First let me tell you about the study. Scientists monitored the brain activity of thirty two male and female volunteers as they watched someone who had behaved badly to them apparently suffering pain. I say “apparently” because the sufferers were played by four actors. In the experiment, the actors played a financial investment game with the subjects, sometimes playing fair and other times cheating.

Later the subjects watched as the actors – “apparently” again – received mild electric shocks. When the “fair” players got the shock, both men and women brains showed increased activity in the pain-related centers of the brain – in other words, they empathized with the victims.
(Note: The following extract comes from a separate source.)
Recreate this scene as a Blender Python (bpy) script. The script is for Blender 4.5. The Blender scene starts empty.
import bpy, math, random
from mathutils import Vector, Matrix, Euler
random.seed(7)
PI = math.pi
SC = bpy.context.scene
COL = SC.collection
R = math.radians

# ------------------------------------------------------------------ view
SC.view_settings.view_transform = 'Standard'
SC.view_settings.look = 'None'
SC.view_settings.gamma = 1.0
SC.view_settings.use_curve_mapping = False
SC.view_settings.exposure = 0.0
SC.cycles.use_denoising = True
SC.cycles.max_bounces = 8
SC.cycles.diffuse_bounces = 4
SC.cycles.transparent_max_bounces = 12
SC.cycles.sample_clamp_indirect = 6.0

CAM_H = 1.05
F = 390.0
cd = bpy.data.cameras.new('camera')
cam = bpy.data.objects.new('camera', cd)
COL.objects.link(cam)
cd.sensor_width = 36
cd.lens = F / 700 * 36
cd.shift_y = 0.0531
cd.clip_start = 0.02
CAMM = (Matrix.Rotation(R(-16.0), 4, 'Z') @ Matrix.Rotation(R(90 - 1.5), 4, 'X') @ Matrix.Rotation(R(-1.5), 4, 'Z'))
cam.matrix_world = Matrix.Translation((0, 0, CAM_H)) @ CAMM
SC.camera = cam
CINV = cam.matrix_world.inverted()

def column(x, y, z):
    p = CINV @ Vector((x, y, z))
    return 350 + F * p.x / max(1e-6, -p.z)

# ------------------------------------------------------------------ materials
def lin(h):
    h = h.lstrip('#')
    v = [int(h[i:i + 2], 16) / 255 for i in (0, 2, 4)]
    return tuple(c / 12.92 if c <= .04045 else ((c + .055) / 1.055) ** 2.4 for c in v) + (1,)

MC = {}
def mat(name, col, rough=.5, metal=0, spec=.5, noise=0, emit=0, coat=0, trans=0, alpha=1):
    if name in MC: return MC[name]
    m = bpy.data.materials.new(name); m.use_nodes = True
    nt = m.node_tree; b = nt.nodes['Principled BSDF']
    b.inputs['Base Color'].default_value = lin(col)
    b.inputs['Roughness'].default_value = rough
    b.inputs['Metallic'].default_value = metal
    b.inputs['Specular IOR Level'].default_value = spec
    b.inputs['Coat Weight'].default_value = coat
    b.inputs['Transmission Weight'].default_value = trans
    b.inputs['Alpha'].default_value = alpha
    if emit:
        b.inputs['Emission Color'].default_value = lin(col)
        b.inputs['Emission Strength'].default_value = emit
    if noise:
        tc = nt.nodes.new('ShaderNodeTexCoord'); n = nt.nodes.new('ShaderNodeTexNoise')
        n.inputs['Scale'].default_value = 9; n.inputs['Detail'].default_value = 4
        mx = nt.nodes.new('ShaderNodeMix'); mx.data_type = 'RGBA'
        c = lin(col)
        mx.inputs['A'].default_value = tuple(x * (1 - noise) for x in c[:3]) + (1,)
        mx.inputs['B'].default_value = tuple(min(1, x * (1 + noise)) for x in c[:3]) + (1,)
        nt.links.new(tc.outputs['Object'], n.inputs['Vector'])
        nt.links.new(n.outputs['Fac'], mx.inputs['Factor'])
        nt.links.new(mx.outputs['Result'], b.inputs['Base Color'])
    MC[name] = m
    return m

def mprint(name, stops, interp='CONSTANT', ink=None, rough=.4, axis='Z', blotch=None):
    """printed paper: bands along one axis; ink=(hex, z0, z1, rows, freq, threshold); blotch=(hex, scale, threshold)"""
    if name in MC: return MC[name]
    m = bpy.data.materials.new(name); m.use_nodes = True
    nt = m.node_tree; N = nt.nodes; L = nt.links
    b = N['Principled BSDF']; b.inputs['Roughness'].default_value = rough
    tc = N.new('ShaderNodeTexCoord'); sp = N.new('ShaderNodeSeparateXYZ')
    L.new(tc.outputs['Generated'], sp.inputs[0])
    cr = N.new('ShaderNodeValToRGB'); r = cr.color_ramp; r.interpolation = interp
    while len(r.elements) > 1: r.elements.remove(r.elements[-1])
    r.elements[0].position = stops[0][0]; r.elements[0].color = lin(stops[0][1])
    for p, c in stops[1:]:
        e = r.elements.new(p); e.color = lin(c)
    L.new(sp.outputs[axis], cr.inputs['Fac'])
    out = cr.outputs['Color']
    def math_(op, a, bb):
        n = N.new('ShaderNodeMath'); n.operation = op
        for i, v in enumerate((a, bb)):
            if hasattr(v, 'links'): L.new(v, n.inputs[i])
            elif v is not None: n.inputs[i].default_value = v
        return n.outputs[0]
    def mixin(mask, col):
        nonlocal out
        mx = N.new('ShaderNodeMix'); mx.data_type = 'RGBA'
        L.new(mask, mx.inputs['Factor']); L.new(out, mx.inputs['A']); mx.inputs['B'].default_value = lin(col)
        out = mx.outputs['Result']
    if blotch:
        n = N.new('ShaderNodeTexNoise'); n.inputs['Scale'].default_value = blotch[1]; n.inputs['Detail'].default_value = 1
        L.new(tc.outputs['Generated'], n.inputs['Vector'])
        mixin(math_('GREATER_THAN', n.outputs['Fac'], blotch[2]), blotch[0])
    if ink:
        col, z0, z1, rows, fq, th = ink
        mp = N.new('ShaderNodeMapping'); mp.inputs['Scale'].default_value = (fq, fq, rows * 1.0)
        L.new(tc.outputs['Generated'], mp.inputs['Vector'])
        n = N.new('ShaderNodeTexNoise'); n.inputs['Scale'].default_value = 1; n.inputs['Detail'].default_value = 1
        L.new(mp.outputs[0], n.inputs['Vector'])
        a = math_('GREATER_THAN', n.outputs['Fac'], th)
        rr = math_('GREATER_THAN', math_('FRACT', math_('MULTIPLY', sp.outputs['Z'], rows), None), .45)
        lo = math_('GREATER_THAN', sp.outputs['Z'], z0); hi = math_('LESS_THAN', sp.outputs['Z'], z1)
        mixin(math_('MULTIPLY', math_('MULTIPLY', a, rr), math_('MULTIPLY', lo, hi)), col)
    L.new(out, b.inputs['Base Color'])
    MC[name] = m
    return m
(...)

BUT when the actor who had misbehaved in the game got the electrical punishment, the women showed the same neurological empathy while the men showed absolutely none.

Aha, I thought, at last clear evidence that women are more sensitive to suffering and more willing to see the good as well as the bad in a human being. While to my mind, this is cause for optimism about how women, given the chance, deal with power, the lead scientist – a woman no less! – came to a very different conclusion. “This investigation,” wrote Dr.Tania Singer of University College, London, “would seem to indicate that there is a predominant role for men in maintaining justice and issuing punishment.”

As if understanding justice requires an appreciation of cruelty.

I am much more persuaded by the speculation of another neuroscientist – a man, by the way – Dr. Colin Wilson, who said “It might be that women tend to have more reflective, thoughtful responses and are less likely to make quick, punitive judgments.”

The astute Dr. Wilson also proposes a follow up to the experiment. “What would be really interesting,” he muses, “would be if the same findings were found if the punishment was a social insult or a putdown, rather than physical.”